GIVEN MATERIAL:
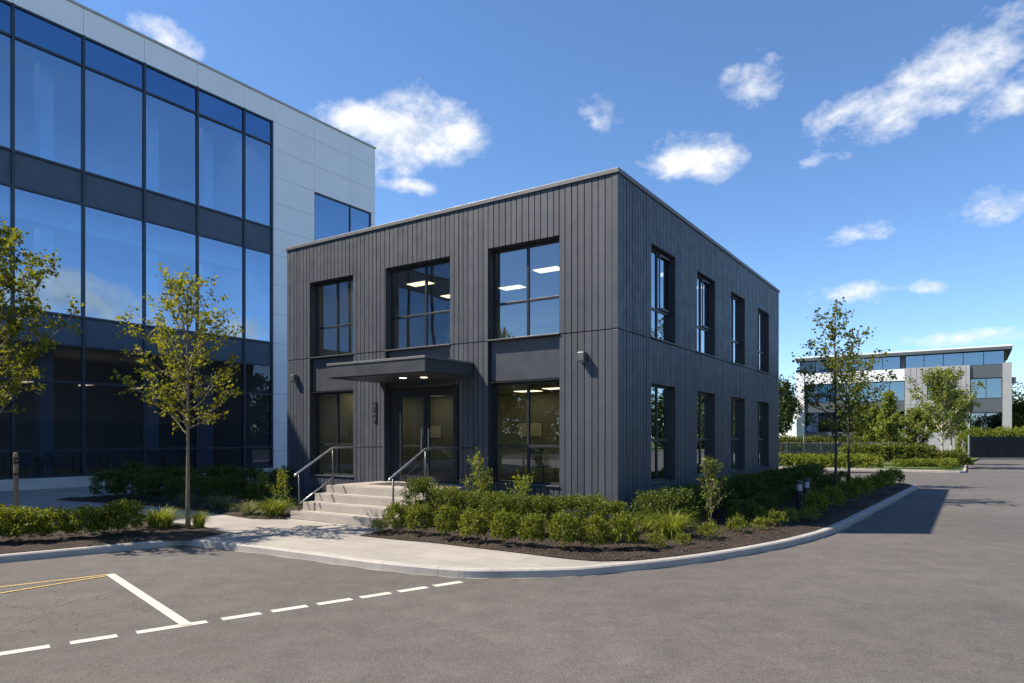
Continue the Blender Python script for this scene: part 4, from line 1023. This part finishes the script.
for i in range(9):
    farput(FL, 900+8.2*i, 42.5+.1*i + (1.6 if i > 6 else 0), .62, f'{ORD[i]} low spreading shrub from the left along the front of the island bed', 'low shrubs edging the island bed', sz=.6)
for i in range(7):
    p = c1 + v_*(1.5+1.7*i) + u_*1.0
    place(FL[i % 2], 'far_low_bush', Vector((p.x, p.y, PV)), i*1.3, (.6, .6, .62), f'{ORD[i]} low shrub from the front along the right kerb of the island bed', 'shrub', 'low shrubs along the island kerb')
for i in range(14):
    farput(FH, 775+9.6*i, 63, 1.1, f'{ORD[i]} green bush from the left in the tall hedge behind the metal fence', 'tall hedge behind the metal fence', 'hedge', 1.38, 0)
for i in range(9):
    farput(FL, 966+9.5*i, 67, 1.15, f'{ORD[i]} light green bush from the left in the hedge above the dark fence', 'hedge above the dark fence', 'hedge', 2.95, -.06)
# metal fence
d_ = 56.0; x0 = (770-512)/FPX*d_; x1 = (906-512)/FPX*d_
ft = thing('metal_fence', Vector((x0, d_, PV-.01)), 0, 'grey metal railing fence with a mesh panel among the hedges right of the dark building', 'fence')
npost = 9
for k in range(npost):
    x = (x1-x0)*k/(npost-1); b = MB(); b.box(x-.045, x+.045, -.045, .045, 0, 1.62 if k != 2 else 2.1); b.build('post', M['fence_wood'], ft)
b = MB()
for z in (.35, .75, 1.5): b.box(0, x1-x0, -.03, .03, z, z+.06)
b.build('rail', M['fence_wood'], ft)
b = MB()
for k in range(90):
    x = (x1-x0)*(k+.5)/90
    b.box(x-.012, x+.012, -.06, -.032, .2, 1.55)
b.build('picket_panel', M['fence_wood'], ft)
b = MB()
for k in range(40):
    x = 2.6 + k*.11; b.box(x, x+.05, .035, .05, .5, 1.45)
b.build('mesh_panel', M['steel_dark'], ft)
# dark fence closing the side road
fx0 = (969-512)/FPX*64.5
fd = thing('dark_fence', Vector((fx0, 64.5, 0)), 0, 'dark solid metal fence closing the side road at the right edge', 'fence')
for k in range(11):
    b = MB(); b.box(k*1.8-.06, k*1.8+.06, -.06, .06, 0, 2.32); b.build('post', M['black' if k else 'steel'], fd)
for k in range(10):
    b = MB()
    b.box(k*1.8+.065, k*1.8+1.735, -.02, .02, .12, 2.15)
    for q in range(7): b.box(k*1.8+.15+q*.23, k*1.8+.19+q*.23, -.04, -.021, .14, 2.13)
    b.build('fence_panel', M['black'], fd)
b = MB(); b.box(fx0-.2, fx0+22, 63.6, 63.9, -.02, .14); struct(b.build('kerb', M['kerb']))
b = MB(); b.quad((fx0-.5, 63.9, .1), (90, 63.9, .1), (90, 66.5, .1), (fx0-.5, 66.5, .1)); struct(b.build('verge', M['grass']))

# ------------------------------------------------------------------ bollard lights, stake
def bollard(loc, label):
    t = thing('bollard_light', loc, 0, label, 'bollard light', 'bollard lights in the roadside bed')
    b = MB(); b.tube([(0,0,0),(0,0,.60)], .085, 20); b.build('post', M['black'], t, smooth=False)
    b = MB(); b.tube([(0,0,.601),(0,0,.76)], .078, 20); b.build('lens', M['lens'], t, smooth=False)
    b = MB()
    for k in range(4):
        a = k*PI/2+.5; b.tube([(.084*math.cos(a), .084*math.sin(a), .60), (.084*math.cos(a), .084*math.sin(a), .762)], .006, 5)
    b.build('guard', M['black'], t)
    b = MB(); b.tube([(0,0,.762),(0,0,.825),(0,0,.85)], [.09,.09,.07], 20); b.build('cap', M['black'], t)
    return t
bollard(gp(799.5, 513.5, PV), 'nearer black bollard light with a frosted band in the roadside bed')
bollard(gp(806.8, 509.5, PV), 'black bollard light partly hidden behind the nearer bollard')
sk = thing('tree_stake', Vector((-10.40, 14.25, PV)), 0, 'weathered round wooden stake with dark ties rising behind the left shrubs', 'stake')
b = MB(); b.tube([(0,0,0),(.01,0,.8),(.0,0,1.62),(0,0,1.66)], [.05,.048,.046,.03], 10); b.build('post', M['stake'], sk)
for z in (1.18, 1.42, 1.50):
    b = MB(); b.tube([(0,0,z),(0,0,z+.05)], .053, 12); b.build('tie', M['band'], sk)

# ------------------------------------------------------------------ woods outside the frame, met only in reflections
def woods(name, centre, direc, n, label, seed):
    r = R(seed); b = MB()
    for k in range(n):
        c_ = centre + direc*(k-n/2)*7 + Vector((r.uniform(-4,4), r.uniform(-4,4), 0)); hg = r.uniform(8, 13); rad = r.uniform(3.5, 5)
        for j in range(2600):
            d = rvec(r); p_ = c_ + Vector((d.x*rad, d.y*rad, hg*.5 + d.z*hg*.5))*1.0
            s = r.uniform(.4, .9); b.leaf(p_ + rvec(r)*.7, rvec(r), d + rvec(r)*.5, s, s*.8)
    o = b.build(name, M['leaf_dark']); tag(o, label, 'woodland', None, 'stuff'); return o
woods('woodland', Vector((80, 32, 0)), Vector((.2, .98, 0)), 22, 'belt of dark trees beyond the car park to the right', 5)
woods('woodland', Vector((-55, -38, 0)), Vector((-.6, .8, 0)), 10, 'belt of dark trees beyond the car park behind on the left', 6)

GIVEN EXERCISE: Copy out the whole listing exactly, and don't carry over any pictures.

SOLUTION TO THIS PROBLEM:
Continue the Blender Python script for this scene: part 4, from line 1023. This part finishes the script.
for i in range(9):
    farput(FL, 900+8.2*i, 42.5+.1*i + (1.6 if i > 6 else 0), .62, f'{ORD[i]} low spreading shrub from the left along the front of the island bed', 'low shrubs edging the island bed', sz=.6)
for i in range(7):
    p = c1 + v_*(1.5+1.7*i) + u_*1.0
    place(FL[i % 2], 'far_low_bush', Vector((p.x, p.y, PV)), i*1.3, (.6, .6, .62), f'{ORD[i]} low shrub from the front along the right kerb of the island bed', 'shrub', 'low shrubs along the island kerb')
for i in range(14):
    farput(FH, 775+9.6*i, 63, 1.1, f'{ORD[i]} green bush from the left in the tall hedge behind the metal fence', 'tall hedge behind the metal fence', 'hedge', 1.38, 0)
for i in range(9):
    farput(FL, 966+9.5*i, 67, 1.15, f'{ORD[i]} light green bush from the left in the hedge above the dark fence', 'hedge above the dark fence', 'hedge', 2.95, -.06)
# metal fence
d_ = 56.0; x0 = (770-512)/FPX*d_; x1 = (906-512)/FPX*d_
ft = thing('metal_fence', Vector((x0, d_, PV-.01)), 0, 'grey metal railing fence with a mesh panel among the hedges right of the dark building', 'fence')
npost = 9
for k in range(npost):
    x = (x1-x0)*k/(npost-1); b = MB(); b.box(x-.045, x+.045, -.045, .045, 0, 1.62 if k != 2 else 2.1); b.build('post', M['fence_wood'], ft)
b = MB()
for z in (.35, .75, 1.5): b.box(0, x1-x0, -.03, .03, z, z+.06)
b.build('rail', M['fence_wood'], ft)
b = MB()
for k in range(90):
    x = (x1-x0)*(k+.5)/90
    b.box(x-.012, x+.012, -.06, -.032, .2, 1.55)
b.build('picket_panel', M['fence_wood'], ft)
b = MB()
for k in range(40):
    x = 2.6 + k*.11; b.box(x, x+.05, .035, .05, .5, 1.45)
b.build('mesh_panel', M['steel_dark'], ft)
# dark fence closing the side road
fx0 = (969-512)/FPX*64.5
fd = thing('dark_fence', Vector((fx0, 64.5, 0)), 0, 'dark solid metal fence closing the side road at the right edge', 'fence')
for k in range(11):
    b = MB(); b.box(k*1.8-.06, k*1.8+.06, -.06, .06, 0, 2.32); b.build('post', M['black' if k else 'steel'], fd)
for k in range(10):
    b = MB()
    b.box(k*1.8+.065, k*1.8+1.735, -.02, .02, .12, 2.15)
    for q in range(7): b.box(k*1.8+.15+q*.23, k*1.8+.19+q*.23, -.04, -.021, .14, 2.13)
    b.build('fence_panel', M['black'], fd)
b = MB(); b.box(fx0-.2, fx0+22, 63.6, 63.9, -.02, .14); struct(b.build('kerb', M['kerb']))
b = MB(); b.quad((fx0-.5, 63.9, .1), (90, 63.9, .1), (90, 66.5, .1), (fx0-.5, 66.5, .1)); struct(b.build('verge', M['grass']))

# ------------------------------------------------------------------ bollard lights, stake
def bollard(loc, label):
    t = thing('bollard_light', loc, 0, label, 'bollard light', 'bollard lights in the roadside bed')
    b = MB(); b.tube([(0,0,0),(0,0,.60)], .085, 20); b.build('post', M['black'], t, smooth=False)
    b = MB(); b.tube([(0,0,.601),(0,0,.76)], .078, 20); b.build('lens', M['lens'], t, smooth=False)
    b = MB()
    for k in range(4):
        a = k*PI/2+.5; b.tube([(.084*math.cos(a), .084*math.sin(a), .60), (.084*math.cos(a), .084*math.sin(a), .762)], .006, 5)
    b.build('guard', M['black'], t)
    b = MB(); b.tube([(0,0,.762),(0,0,.825),(0,0,.85)], [.09,.09,.07], 20); b.build('cap', M['black'], t)
    return t
bollard(gp(799.5, 513.5, PV), 'nearer black bollard light with a frosted band in the roadside bed')
bollard(gp(806.8, 509.5, PV), 'black bollard light partly hidden behind the nearer bollard')
sk = thing('tree_stake', Vector((-10.40, 14.25, PV)), 0, 'weathered round wooden stake with dark ties rising behind the left shrubs', 'stake')
b = MB(); b.tube([(0,0,0),(.01,0,.8),(.0,0,1.62),(0,0,1.66)], [.05,.048,.046,.03], 10); b.build('post', M['stake'], sk)
for z in (1.18, 1.42, 1.50):
    b = MB(); b.tube([(0,0,z),(0,0,z+.05)], .053, 12); b.build('tie', M['band'], sk)

# ------------------------------------------------------------------ woods outside the frame, met only in reflections
def woods(name, centre, direc, n, label, seed):
    r = R(seed); b = MB()
    for k in range(n):
        c_ = centre + direc*(k-n/2)*7 + Vector((r.uniform(-4,4), r.uniform(-4,4), 0)); hg = r.uniform(8, 13); rad = r.uniform(3.5, 5)
        for j in range(2600):
            d = rvec(r); p_ = c_ + Vector((d.x*rad, d.y*rad, hg*.5 + d.z*hg*.5))*1.0
            s = r.uniform(.4, .9); b.leaf(p_ + rvec(r)*.7, rvec(r), d + rvec(r)*.5, s, s*.8)
    o = b.build(name, M['leaf_dark']); tag(o, label, 'woodland', None, 'stuff'); return o
woods('woodland', Vector((80, 32, 0)), Vector((.2, .98, 0)), 22, 'belt of dark trees beyond the car park to the right', 5)
woods('woodland', Vector((-55, -38, 0)), Vector((-.6, .8, 0)), 10, 'belt of dark trees beyond the car park behind on the left', 6)